A Bergamo si è aperta la stagione dell’aquila. Da martedì 7 giugno 2025 ha preso il via Pensare come una montagna – Il Biennale delle Orobie, al suo quarto ciclo, un progetto collettivo e partecipativo sostenuto dalla GAMeC dura due anni e si sviluppa nello stesso arco temporale, con un programma d’arte continuo.
Maurizio Cattelan è il big artist che con Seasons, inaugurata il 6 giugno, (a cui abbiamo dedicato un articolo a sé) è apripista della Biennale delle Orobie, un evento che si sviluppa in luoghi significativi di Bergamo e della sua storia, come il Palazzo della Ragione e l’Ex Oratorio di San Lupo, luogo sconsacrato e ora gestito dalla Fondazione Adriano Bernareggi, utilizzando l’ambiente circostante come parte integrante dell’esperienza artistica.
Un progetto che invita a ragionare su come la scelta degli spazi rafforzi il messaggio delle opere e stimoli una riflessione sul rapporto tra arte, natura e comunità.

Caducità, desiderio e impotenza, crisi dei valori, marginalità: sono questi i concetti che attraversano molte delle opere proposte. Come invitano il pubblico a riflettere sul presente e sul futuro della nostra società? In che modo l’arte pubblica diventa uno strumento di dialogo e riflessione condivisa? E quale impatto ha sulla percezione del territorio e della collettività?
Pensare come una montagna – Biennale delle Orobie prova a rispondere attraverso interventi nello spazio pubblico, performance collettive e laboratori creativi. Un progetto partecipativo che ambisce a raccontare, con profondità e ambizione, un territorio variegato: Bergamo, città “orobica” per eccellenza, estesa dalle valli di Brembana, Seriana, di Scalve e Imagna fino alla pianura.
Durante la conferenza stampa è stato presentato anche il nuovo progetto GAMeC, che avrà una nuova sede nel 2026, accompagnato dalle riflessioni dei tanti attori coinvolti.

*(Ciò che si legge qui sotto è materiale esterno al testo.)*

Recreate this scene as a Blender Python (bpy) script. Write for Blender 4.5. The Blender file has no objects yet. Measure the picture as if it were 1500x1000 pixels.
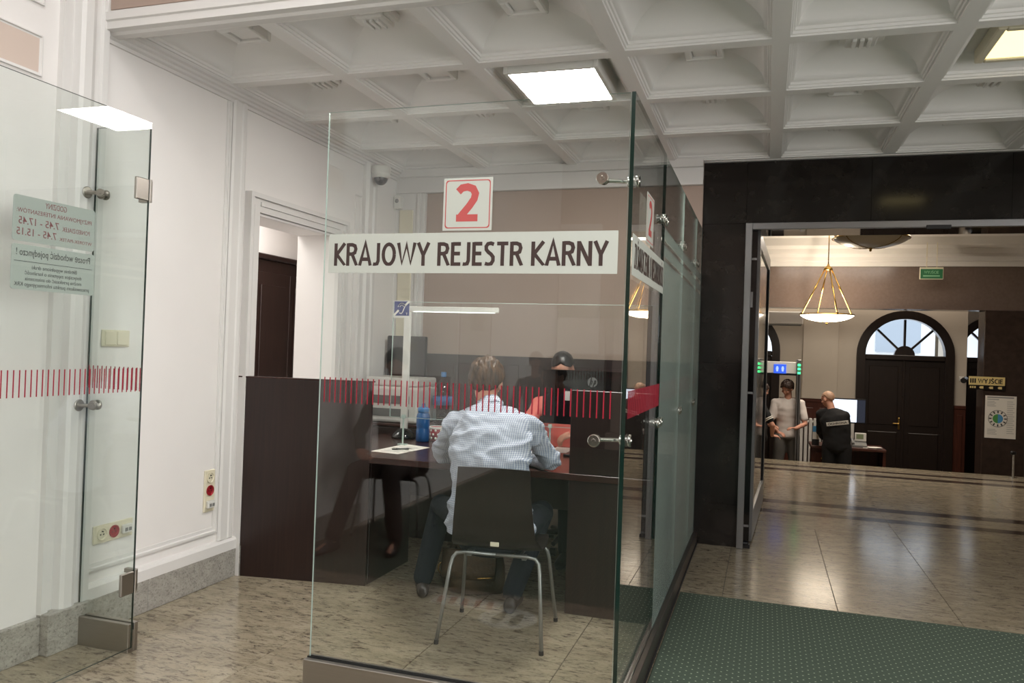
import bpy, bmesh, math, random
from mathutils import Vector, Matrix, noise
random.seed(7)
PI = math.pi
S = bpy.context.scene
COL = S.collection
# ------------------------------------------------------------------ camera
cam_data = bpy.data.cameras.new('camera')
cam = bpy.data.objects.new('camera', cam_data); COL.objects.link(cam)
cam_data.sensor_width = 36.0
cam_data.lens = 1159.04 / 1500 * 36.0
cam_data.clip_end = 200
_R = ((0.95156509, 0.30554108, 0.03418362), (0.02957139, 0.01971233, -0.99936828), (-0.3060219, 0.95197483, 0.00972229))
cx_, cy_, cz_ = (Vector(r) for r in _R)          # camera right, down, forward in world axes
m3 = Matrix((cx_, -cy_, -cz_)).transposed()
cam.matrix_world = Matrix.Translation((0, 0, 1.45)) @ m3.to_4x4()
S.camera = cam
# ------------------------------------------------------------------ world, exposure, big lights
S.view_settings.view_transform = 'Standard'
S.view_settings.look = 'None'
S.view_settings.exposure = 0.52
S.view_settings.gamma = 1.0
S.view_settings.use_curve_mapping = False
S.cycles.max_bounces = 10
S.cycles.transparent_max_bounces = 24
S.cycles.glossy_bounces = 5
S.cycles.use_denoising = True
S.cycles.sample_clamp_indirect = 6.0
S.cycles.caustics_reflective = False
S.cycles.caustics_refractive = False
W = bpy.data.worlds.new('sky'); S.world = W; W.use_nodes = True
W.node_tree.nodes['Background'].inputs[0].default_value = (0.86, 0.93, 1.0, 1)
W.node_tree.nodes['Background'].inputs[1].default_value = 1.6

def area(name, loc, size, power, color, rot=(0, 0, 0), sy=None):
    d = bpy.data.lights.new(name, 'AREA'); d.energy = power; d.color = color; d.size = size
    if sy: d.shape = 'RECTANGLE'; d.size_y = sy
    o = bpy.data.objects.new(name, d); o.location = loc; o.rotation_euler = rot; COL.objects.link(o); return o
def point(name, loc, power, color, r=0.1):
    d = bpy.data.lights.new(name, 'POINT'); d.energy = power; d.color = color; d.shadow_soft_size = r
    o = bpy.data.objects.new(name, d); o.location = loc; COL.objects.link(o); return o
area('hall_ceiling_light', (0.2, -0.6, 4.5), 3.2, 62, (0.97, 0.985, 1.0), sy=3.2)
area('hall_ceiling_light', (-1.4, 1.5, 4.5), 1.4, 10, (0.97, 0.985, 1.0), sy=1.2)
area('hall_side_fill', (4.95, -0.6, 1.6), 4.5, 235, (0.985, 0.985, 0.985), (0, PI / 2, 0), sy=2.6)  # unseen fill light added from the right for the ceiling and left wall
area('corridor_light', (-4.1, 5.3, 2.85), 0.9, 38, (1.0, 0.97, 0.93), sy=1.6)
area('far_hall_light', (1.2, 11.2, 3.2), 2.0, 60, (1.0, 0.90, 0.78), sy=2.0)
area('vestibule_light', (1.4, 14.6, 3.5), 4.0, 30, (1.0, 0.88, 0.74), sy=0.5)

# ------------------------------------------------------------------ materials
MATS = {}
def srgb(r, g, b):
    f = lambda c: c / 12.92 if c <= 0.04045 else ((c + 0.055) / 1.055) ** 2.4
    return (f(r / 255), f(g / 255), f(b / 255), 1)
def mat(name, col, rough=0.5, metal=0.0, spec=0.5, nz=None, bump=None, emit=None, coat=0.0, sheen=0.0):
    """nz=(scale, amount, (stretch xyz), second colour), bump=(scale, strength, stretch)"""
    m = bpy.data.materials.new(name); m.use_nodes = True
    t = m.node_tree; b = t.nodes['Principled BSDF']
    b.inputs['Base Color'].default_value = col
    b.inputs['Roughness'].default_value = rough; b.inputs['Metallic'].default_value = metal
    b.inputs['Specular IOR Level'].default_value = spec
    if coat: b.inputs['Coat Weight'].default_value = coat; b.inputs['Coat Roughness'].default_value = 0.1
    if sheen: b.inputs['Sheen Weight'].default_value = sheen
    def coords(stretch):
        tc = t.nodes.new('ShaderNodeTexCoord'); mp = t.nodes.new('ShaderNodeMapping')
        mp.inputs['Scale'].default_value = stretch; t.links.new(tc.outputs['Object'], mp.inputs[0]); return mp
    if nz:
        sc, amt, st, c2 = nz
        n = t.nodes.new('ShaderNodeTexNoise'); n.inputs['Scale'].default_value = sc; n.inputs['Detail'].default_value = 5
        t.links.new(coords(st).outputs[0], n.inputs['Vector'])
        r = t.nodes.new('ShaderNodeValToRGB'); r.color_ramp.elements[0].position = 0.5 - amt; r.color_ramp.elements[1].position = 0.5 + amt
        r.color_ramp.elements[0].color = c2; r.color_ramp.elements[1].color = col
        t.links.new(n.outputs[0], r.inputs[0]); t.links.new(r.outputs[0], b.inputs['Base Color'])
    if bump:
        sc, s_, st = bump
        n2 = t.nodes.new('ShaderNodeTexNoise'); n2.inputs['Scale'].default_value = sc; n2.inputs['Detail'].default_value = 4
        t.links.new(coords(st).outputs[0], n2.inputs['Vector'])
        bp = t.nodes.new('ShaderNodeBump'); bp.inputs['Strength'].default_value = s_; bp.inputs['Distance'].default_value = 0.01
        t.links.new(n2.outputs[0], bp.inputs['Height']); t.links.new(bp.outputs[0], b.inputs['Normal'])
    if emit:
        b.inputs['Emission Color'].default_value = emit[0]; b.inputs['Emission Strength'].default_value = emit[1]
    MATS[name] = m; return m

def glass_mat(name, tint, gloss=1.0):
    m = bpy.data.materials.new(name); m.use_nodes = True; t = m.node_tree
    t.nodes.remove(t.nodes['Principled BSDF']); out = t.nodes['Material Output']
    tr = t.nodes.new('ShaderNodeBsdfTransparent'); tr.inputs[0].default_value = tint
    gl = t.nodes.new('ShaderNodeBsdfGlossy'); gl.inputs['Roughness'].default_value = 0.0; gl.inputs[0].default_value = (gloss, gloss, gloss, 1)
    fr = t.nodes.new('ShaderNodeFresnel'); ge = t.nodes.new('ShaderNodeNewGeometry'); mr = t.nodes.new('ShaderNodeMapRange')
    mr.inputs['To Min'].default_value = 1.5; mr.inputs['To Max'].default_value = 1 / 1.5     # thin sheet: both faces reflect alike
    t.links.new(ge.outputs['Backfacing'], mr.inputs['Value']); t.links.new(mr.outputs[0], fr.inputs[0])
    mx = t.nodes.new('ShaderNodeMixShader')
    t.links.new(fr.outputs[0], mx.inputs[0]); t.links.new(tr.outputs[0], mx.inputs[1]); t.links.new(gl.outputs[0], mx.inputs[2])
    t.links.new(mx.outputs[0], out.inputs[0]); return m
def film_mat(name, col, opac, rough=0.6):
    m = bpy.data.materials.new(name); m.use_nodes = True; t = m.node_tree
    b = t.nodes['Principled BSDF']; b.inputs['Base Color'].default_value = col; b.inputs['Roughness'].default_value = rough
    b.inputs['Alpha'].default_value = opac; return m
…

Pensare come una montagna mira a far crescere la capacità critica di tutti, offrendo strumenti per interpretare il nostro tempo.
Sergio Gandi e Francesco Valesini, impegnati per la nuova casa della GAMeC, sottolineano:
«La GAMeC riesce a costruire un sistema di relazioni che ruota attorno all’arte contemporanea. I luoghi della cultura possono essere ovunque: industrie, miniere, montagne, valli. È un lavoro sull’identità che interroga ciascuno, e ognuno risponde a modo suo.»

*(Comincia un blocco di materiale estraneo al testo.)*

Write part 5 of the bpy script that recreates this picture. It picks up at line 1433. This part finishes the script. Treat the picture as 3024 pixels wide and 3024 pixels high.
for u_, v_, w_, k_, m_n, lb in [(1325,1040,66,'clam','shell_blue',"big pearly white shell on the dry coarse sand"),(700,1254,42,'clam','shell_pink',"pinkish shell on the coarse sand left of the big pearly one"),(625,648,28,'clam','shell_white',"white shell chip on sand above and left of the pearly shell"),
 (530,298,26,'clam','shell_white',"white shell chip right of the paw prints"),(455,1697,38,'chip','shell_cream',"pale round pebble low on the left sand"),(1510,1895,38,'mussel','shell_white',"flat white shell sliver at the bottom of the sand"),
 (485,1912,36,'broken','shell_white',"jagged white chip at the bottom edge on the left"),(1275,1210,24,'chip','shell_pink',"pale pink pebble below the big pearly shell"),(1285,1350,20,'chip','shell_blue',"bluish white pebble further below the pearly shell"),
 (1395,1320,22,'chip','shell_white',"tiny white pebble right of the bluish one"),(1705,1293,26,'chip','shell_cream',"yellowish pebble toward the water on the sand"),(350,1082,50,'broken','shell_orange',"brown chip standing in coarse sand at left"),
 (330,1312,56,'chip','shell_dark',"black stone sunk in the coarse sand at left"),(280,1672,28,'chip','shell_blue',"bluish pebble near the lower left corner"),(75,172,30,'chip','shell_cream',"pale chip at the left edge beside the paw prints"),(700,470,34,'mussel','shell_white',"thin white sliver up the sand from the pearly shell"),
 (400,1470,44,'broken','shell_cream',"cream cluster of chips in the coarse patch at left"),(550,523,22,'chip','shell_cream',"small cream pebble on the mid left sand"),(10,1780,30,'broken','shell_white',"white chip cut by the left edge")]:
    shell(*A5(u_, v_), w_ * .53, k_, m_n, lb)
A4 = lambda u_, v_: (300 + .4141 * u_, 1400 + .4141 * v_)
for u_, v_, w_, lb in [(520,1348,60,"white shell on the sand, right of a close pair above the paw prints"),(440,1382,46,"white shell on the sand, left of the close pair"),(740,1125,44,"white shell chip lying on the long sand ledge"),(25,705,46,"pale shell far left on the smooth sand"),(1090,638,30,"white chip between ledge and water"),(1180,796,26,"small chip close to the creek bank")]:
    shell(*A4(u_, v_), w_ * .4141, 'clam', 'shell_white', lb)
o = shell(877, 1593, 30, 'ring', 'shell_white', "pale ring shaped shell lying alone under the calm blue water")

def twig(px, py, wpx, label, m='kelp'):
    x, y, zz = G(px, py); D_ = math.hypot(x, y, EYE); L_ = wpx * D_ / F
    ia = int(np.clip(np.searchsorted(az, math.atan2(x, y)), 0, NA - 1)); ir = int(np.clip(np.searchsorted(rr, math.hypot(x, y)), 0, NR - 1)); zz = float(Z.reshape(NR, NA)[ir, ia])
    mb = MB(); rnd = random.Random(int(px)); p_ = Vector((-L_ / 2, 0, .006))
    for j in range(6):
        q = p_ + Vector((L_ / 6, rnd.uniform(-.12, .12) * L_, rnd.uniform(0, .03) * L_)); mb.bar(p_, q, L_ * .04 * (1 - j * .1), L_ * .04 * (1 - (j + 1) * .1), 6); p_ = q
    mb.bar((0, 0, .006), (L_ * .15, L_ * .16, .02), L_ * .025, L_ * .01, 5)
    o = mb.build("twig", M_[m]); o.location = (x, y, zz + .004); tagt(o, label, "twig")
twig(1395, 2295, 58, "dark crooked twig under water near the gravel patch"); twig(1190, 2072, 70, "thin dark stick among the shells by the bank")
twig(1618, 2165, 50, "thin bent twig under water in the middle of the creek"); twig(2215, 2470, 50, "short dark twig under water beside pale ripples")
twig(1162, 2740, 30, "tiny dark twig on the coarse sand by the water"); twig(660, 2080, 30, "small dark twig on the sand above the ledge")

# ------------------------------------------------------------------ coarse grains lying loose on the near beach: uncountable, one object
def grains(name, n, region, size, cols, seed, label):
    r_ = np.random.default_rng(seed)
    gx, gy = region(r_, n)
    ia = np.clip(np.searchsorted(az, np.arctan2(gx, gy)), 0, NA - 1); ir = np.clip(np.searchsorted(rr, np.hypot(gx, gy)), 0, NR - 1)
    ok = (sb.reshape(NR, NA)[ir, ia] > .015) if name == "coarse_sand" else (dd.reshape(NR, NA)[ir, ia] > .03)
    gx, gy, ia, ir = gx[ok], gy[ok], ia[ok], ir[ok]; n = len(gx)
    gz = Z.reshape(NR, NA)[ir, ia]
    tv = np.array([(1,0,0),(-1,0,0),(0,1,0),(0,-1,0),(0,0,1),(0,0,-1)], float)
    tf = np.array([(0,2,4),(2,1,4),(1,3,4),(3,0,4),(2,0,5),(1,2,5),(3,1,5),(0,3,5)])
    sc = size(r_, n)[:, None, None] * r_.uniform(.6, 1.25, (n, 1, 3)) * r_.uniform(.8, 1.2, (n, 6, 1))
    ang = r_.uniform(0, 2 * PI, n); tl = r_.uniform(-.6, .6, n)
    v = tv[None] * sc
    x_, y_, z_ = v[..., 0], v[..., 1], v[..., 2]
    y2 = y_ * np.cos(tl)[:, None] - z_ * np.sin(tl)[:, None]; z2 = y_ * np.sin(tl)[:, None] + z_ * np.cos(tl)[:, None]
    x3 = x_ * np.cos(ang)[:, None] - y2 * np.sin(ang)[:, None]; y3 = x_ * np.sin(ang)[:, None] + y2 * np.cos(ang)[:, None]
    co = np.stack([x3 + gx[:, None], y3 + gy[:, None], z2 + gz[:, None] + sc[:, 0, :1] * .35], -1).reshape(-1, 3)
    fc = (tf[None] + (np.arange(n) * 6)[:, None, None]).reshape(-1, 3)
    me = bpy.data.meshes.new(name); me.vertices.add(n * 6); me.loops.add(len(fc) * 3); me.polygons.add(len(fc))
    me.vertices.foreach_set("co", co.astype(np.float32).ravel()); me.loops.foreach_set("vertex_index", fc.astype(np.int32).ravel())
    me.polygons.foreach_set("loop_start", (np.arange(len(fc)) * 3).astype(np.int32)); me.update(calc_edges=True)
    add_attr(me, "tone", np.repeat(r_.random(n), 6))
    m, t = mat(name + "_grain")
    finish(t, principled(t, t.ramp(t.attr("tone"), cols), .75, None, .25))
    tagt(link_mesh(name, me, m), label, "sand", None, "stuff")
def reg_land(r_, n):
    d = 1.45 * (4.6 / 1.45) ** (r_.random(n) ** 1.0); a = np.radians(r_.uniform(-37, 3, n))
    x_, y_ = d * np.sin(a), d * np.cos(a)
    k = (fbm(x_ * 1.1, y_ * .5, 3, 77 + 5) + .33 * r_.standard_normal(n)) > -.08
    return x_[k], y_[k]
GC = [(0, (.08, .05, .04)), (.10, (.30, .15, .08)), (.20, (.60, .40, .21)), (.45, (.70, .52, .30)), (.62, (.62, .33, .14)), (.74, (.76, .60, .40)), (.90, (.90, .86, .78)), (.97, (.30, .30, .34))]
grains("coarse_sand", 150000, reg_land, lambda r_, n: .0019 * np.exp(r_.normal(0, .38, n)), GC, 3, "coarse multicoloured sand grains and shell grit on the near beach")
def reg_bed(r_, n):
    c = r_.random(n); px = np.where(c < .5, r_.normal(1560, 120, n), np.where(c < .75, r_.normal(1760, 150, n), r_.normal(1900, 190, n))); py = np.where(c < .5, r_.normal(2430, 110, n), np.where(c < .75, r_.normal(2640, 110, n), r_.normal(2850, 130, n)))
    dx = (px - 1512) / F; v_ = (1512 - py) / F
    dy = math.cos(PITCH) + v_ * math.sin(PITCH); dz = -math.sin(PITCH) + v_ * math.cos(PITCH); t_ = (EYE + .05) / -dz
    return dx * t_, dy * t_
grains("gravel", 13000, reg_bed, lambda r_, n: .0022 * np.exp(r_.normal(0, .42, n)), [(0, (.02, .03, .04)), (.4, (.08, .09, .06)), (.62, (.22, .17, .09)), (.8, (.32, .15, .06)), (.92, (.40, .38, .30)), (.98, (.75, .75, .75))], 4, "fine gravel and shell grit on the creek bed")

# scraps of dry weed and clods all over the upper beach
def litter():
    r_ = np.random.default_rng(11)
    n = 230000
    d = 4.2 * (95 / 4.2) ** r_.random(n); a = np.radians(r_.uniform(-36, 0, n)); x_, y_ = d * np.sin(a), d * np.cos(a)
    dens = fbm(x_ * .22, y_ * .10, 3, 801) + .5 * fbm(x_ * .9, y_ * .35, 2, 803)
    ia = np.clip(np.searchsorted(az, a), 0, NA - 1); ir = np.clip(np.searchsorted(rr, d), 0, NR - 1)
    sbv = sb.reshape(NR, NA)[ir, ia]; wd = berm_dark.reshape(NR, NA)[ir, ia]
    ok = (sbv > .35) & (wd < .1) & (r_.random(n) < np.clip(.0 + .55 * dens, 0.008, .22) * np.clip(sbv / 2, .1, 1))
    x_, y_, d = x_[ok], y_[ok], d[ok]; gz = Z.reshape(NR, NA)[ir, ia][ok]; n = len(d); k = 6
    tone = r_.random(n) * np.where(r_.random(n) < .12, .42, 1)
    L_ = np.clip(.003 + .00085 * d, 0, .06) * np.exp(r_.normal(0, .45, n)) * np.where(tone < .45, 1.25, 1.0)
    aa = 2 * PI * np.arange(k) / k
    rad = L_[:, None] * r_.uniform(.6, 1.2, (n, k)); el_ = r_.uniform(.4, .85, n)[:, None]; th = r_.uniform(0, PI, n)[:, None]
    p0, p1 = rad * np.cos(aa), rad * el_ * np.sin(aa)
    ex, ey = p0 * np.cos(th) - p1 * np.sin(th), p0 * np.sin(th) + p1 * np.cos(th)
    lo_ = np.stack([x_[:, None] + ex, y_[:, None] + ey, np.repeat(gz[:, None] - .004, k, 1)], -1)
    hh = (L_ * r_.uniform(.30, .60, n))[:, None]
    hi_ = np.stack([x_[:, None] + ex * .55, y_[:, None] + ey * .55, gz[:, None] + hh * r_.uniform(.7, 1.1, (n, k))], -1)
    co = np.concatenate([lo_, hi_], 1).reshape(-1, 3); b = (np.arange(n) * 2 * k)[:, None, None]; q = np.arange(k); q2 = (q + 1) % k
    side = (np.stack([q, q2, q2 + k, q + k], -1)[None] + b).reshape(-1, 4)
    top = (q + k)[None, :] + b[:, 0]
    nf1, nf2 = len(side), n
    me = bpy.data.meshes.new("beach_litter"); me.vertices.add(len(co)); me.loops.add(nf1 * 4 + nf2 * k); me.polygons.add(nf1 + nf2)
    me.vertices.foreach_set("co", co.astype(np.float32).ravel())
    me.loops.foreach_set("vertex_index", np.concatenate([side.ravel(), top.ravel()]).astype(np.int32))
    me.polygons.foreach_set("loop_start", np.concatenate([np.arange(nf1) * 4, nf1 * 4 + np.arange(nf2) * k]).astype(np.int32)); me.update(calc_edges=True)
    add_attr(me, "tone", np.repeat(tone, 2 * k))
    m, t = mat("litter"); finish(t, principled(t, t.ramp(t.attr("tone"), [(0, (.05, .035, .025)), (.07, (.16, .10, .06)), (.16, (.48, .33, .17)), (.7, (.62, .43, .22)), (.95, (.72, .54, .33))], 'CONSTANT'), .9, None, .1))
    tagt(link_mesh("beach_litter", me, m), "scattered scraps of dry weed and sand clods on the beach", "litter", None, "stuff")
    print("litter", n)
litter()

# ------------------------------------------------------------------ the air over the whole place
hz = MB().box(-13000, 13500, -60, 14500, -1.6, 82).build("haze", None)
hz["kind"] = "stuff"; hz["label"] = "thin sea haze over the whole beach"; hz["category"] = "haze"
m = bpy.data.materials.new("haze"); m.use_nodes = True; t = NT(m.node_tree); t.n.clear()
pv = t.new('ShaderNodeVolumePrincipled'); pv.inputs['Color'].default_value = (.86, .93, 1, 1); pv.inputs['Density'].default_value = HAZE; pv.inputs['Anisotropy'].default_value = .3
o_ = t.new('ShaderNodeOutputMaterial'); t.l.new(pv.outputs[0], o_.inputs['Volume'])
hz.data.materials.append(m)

Lorenzo Giusti, direttore della GAMeC, aggiunge:
«Il lupo ha ispirato la Biennale: animale temuto, simbolico, che apre una riflessione sul ruolo dell’uomo nella comunità. La natura e la frequentazione della montagna procurano una libertà concreta. Maurizio Cattelan si è inserito perfettamente in questo circuito simbolico. Ascoltare i cittadini è il vero obiettivo, ed è per questo che la nuova sede sarà uno spazio per tutti.»

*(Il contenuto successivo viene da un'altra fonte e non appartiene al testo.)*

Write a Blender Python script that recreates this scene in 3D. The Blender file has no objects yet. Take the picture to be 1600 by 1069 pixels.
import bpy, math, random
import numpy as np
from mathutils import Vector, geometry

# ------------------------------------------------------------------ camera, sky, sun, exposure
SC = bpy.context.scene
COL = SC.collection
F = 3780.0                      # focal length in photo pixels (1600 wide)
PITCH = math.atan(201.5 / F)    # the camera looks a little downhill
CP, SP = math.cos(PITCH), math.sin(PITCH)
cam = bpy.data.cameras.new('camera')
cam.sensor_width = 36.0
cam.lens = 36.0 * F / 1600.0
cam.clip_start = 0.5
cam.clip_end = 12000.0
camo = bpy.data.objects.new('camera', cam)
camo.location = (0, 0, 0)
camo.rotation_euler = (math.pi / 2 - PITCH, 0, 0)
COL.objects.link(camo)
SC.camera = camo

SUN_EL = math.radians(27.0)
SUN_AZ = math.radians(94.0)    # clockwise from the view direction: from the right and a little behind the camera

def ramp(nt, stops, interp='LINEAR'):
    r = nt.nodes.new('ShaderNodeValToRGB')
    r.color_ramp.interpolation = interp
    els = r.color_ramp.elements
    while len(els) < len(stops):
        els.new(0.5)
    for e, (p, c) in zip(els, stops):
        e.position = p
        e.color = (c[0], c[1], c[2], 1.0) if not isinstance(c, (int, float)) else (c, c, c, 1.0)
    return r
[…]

Insieme alla facoltà di psicologia e a 12 ricercatori impegnati a ripensare l’allestimento permanente, la GAMeC sta gettando le basi di un nuovo percorso.

Nel frattempo, in Valle Brembana e dintorni, si snoda un itinerario che coinvolge oltre dieci artisti e collettivi, con installazioni site-specific, performance partecipate e laboratori che attraversano il paesaggio e ne interpretano la memoria.
- Cecilia Bengolea trasforma le vecchie filande di Villa d’Almè in una danza meditativa e liberatoria. Tra movimenti ossessivi, eco delle Free Dances anni Trenta e costumi in canapa e lino, Spin and Break Free riflette su alienazione e ribellione.
- Julius von Bismarck ridisegna la miniera di Dossena come un gigantesco paesaggio dipinto, azzerando la profondità delle pareti per interrogarci sulla rappresentazione della natura e sul peso dell’intervento umano.
- Francesco Pedrini costruisce tre strumenti d’osservazione celeste sul Passo del Vendulo: una meridiana vivente, un tronco rivolto alla Stella Polare e un aerofono che cattura i suoni del vento, simboli poetici del cambiamento climatico e di un sentire collettivo.
- EX. con THERMOCENE e il Club Alpino Italiano reimmaginano il Bivacco Frattini come una base d’alta quota a impatto minimo, arricchita da un’installazione audiovisiva che rende udibili i segnali invisibili dell’uomo.
In ogni progetto, arte e natura si intrecciano per aiutarci a ripensare il nostro rapporto con la montagna.
Per due anni, Pensare come una montagna – Biennale delle Orobie fa delle valli bergamasche un palcoscenico e un laboratorio. Un luogo in cui arte, ambiente e comunità si incontrano e ci restituiscono uno sguardo nuovo su ciò che siamo, come individui e come collettività.